## Exercise objective
Say how many lines of the listing below contain "that", giving the number and nothing else.

## Records provided

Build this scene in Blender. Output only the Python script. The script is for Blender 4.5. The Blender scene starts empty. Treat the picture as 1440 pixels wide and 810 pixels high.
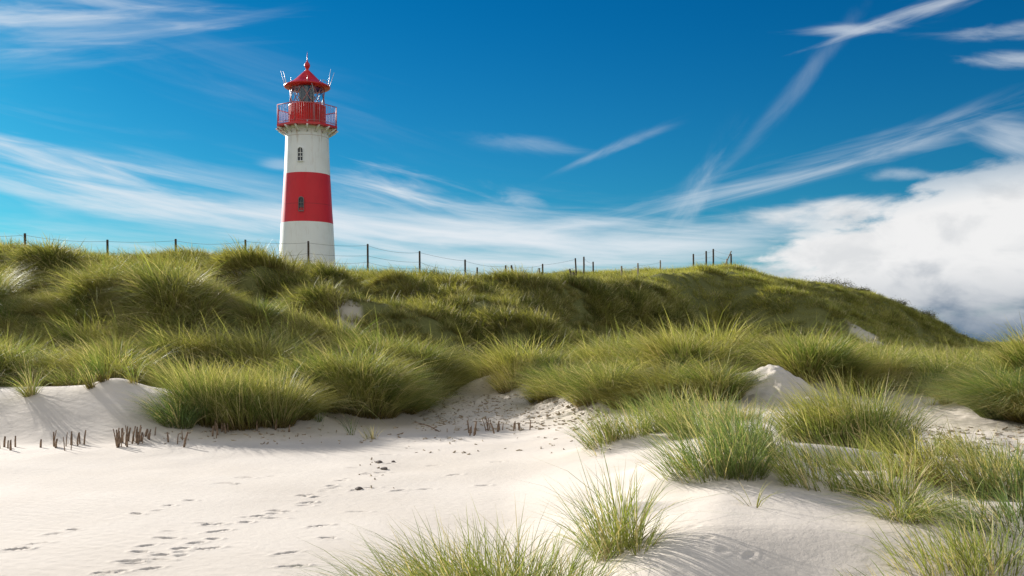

...

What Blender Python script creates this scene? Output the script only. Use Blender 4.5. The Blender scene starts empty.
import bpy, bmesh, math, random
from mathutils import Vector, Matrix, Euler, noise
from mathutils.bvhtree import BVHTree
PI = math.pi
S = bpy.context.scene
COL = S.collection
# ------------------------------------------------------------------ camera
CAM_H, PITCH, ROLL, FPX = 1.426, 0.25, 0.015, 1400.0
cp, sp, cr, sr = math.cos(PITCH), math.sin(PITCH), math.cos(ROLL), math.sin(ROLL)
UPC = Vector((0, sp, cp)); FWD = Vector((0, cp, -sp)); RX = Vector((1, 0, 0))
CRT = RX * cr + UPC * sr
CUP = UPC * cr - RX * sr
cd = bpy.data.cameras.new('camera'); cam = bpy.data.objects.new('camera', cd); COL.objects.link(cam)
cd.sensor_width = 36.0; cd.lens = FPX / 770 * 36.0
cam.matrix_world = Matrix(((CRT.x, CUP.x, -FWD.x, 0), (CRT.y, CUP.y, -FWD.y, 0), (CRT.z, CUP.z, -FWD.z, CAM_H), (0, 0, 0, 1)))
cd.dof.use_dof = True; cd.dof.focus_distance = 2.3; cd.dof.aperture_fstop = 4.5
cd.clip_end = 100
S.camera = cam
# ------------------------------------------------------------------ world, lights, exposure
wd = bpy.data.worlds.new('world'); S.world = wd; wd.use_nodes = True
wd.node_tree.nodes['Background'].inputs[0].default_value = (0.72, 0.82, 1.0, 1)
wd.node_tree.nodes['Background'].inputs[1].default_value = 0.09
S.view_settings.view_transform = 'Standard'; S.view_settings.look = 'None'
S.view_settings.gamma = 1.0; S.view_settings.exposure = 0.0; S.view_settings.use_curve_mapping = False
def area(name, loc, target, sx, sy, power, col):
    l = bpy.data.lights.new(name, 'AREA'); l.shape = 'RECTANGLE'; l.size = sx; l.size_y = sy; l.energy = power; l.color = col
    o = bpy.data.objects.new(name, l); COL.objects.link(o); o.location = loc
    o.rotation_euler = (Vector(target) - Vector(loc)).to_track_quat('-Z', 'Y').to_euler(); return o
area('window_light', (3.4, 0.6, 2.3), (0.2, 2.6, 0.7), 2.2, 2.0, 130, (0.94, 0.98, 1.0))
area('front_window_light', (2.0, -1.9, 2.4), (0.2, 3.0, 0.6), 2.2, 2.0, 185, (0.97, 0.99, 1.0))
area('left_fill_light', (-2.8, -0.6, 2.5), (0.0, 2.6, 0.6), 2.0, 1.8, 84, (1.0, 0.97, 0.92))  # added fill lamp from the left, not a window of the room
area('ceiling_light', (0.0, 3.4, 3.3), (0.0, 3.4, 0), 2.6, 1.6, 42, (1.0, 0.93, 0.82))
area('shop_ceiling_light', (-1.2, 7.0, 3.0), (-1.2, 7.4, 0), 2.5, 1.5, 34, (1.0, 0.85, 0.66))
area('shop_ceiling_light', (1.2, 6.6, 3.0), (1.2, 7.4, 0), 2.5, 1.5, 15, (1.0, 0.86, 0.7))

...

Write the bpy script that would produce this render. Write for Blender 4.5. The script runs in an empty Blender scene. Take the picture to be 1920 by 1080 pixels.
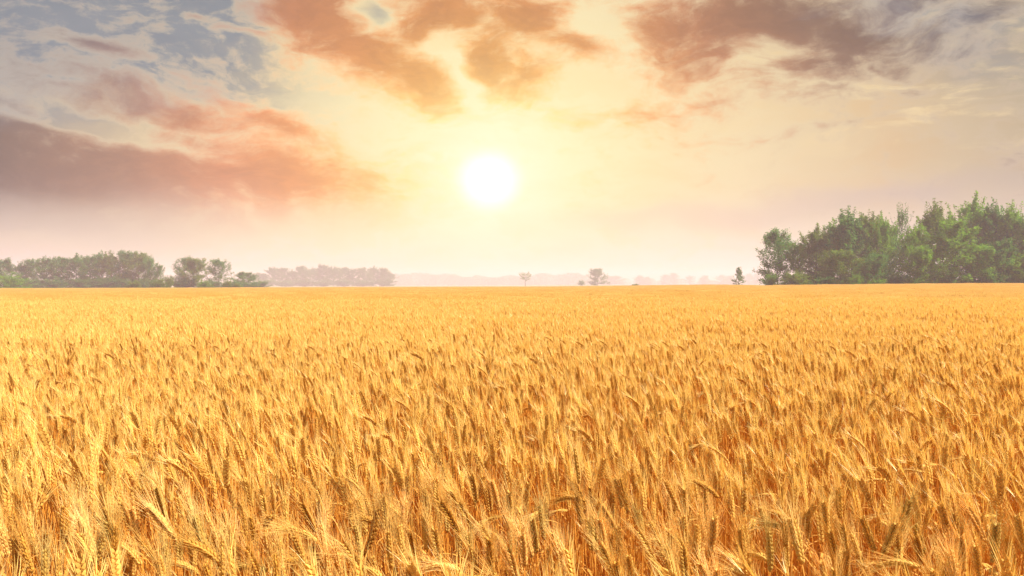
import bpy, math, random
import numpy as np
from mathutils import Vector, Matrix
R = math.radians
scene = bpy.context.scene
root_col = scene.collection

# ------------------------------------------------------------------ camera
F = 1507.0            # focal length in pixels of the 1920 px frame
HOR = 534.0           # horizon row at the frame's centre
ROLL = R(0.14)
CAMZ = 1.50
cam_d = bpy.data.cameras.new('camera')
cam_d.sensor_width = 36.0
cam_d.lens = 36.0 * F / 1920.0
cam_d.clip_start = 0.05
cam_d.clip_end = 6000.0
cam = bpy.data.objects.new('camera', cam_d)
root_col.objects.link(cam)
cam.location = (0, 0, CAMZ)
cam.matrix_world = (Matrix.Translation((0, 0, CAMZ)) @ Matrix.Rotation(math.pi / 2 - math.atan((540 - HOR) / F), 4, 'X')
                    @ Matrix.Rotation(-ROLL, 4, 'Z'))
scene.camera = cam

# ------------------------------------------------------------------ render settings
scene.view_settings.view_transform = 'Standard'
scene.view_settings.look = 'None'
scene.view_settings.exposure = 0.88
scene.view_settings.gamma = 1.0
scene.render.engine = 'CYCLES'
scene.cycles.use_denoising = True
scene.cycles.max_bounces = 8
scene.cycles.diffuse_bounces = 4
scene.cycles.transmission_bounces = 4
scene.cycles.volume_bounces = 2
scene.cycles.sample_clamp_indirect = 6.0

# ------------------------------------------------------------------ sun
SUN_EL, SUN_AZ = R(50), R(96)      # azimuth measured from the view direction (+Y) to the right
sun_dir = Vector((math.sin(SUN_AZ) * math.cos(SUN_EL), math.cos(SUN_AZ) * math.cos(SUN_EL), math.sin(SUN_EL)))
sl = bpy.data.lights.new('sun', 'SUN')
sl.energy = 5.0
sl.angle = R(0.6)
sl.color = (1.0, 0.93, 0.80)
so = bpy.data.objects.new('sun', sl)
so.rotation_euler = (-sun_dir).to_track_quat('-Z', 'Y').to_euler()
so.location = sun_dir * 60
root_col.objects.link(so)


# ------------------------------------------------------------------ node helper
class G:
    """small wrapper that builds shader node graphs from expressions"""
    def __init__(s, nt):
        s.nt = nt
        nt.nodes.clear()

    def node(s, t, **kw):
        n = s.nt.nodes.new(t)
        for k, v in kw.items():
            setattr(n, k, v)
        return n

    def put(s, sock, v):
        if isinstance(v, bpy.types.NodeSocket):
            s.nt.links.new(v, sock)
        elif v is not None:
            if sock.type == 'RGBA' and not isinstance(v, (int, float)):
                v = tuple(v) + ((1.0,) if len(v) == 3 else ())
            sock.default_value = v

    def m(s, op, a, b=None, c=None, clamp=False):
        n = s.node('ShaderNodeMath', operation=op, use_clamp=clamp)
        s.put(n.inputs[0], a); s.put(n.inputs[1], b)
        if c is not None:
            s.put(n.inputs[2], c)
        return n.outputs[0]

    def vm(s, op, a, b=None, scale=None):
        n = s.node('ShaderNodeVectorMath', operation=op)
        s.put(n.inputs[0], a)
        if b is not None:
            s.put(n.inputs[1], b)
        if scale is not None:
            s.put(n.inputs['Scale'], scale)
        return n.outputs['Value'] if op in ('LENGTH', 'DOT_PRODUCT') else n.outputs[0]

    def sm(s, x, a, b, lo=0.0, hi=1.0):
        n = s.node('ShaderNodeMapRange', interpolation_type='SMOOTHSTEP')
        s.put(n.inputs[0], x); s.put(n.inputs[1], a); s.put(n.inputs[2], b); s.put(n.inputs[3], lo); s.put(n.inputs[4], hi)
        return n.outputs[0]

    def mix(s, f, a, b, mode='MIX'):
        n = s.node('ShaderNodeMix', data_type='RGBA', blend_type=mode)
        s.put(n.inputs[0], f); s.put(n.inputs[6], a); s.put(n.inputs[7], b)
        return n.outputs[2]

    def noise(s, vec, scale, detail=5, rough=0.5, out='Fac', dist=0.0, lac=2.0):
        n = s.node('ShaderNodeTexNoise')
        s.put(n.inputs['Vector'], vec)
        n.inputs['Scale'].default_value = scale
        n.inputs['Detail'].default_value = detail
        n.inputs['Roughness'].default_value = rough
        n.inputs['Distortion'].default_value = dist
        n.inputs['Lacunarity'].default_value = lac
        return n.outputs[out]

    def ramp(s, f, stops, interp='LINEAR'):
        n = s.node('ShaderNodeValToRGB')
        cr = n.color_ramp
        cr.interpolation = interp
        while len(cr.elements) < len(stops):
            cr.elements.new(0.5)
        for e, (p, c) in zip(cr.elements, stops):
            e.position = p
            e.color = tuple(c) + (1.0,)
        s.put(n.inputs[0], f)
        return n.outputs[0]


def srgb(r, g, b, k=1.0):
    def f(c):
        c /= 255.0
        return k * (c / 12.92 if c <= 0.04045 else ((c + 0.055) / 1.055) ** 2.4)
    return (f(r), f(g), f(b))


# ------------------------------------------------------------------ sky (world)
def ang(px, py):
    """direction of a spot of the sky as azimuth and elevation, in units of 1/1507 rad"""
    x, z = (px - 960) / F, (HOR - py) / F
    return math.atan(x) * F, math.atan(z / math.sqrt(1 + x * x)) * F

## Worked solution
2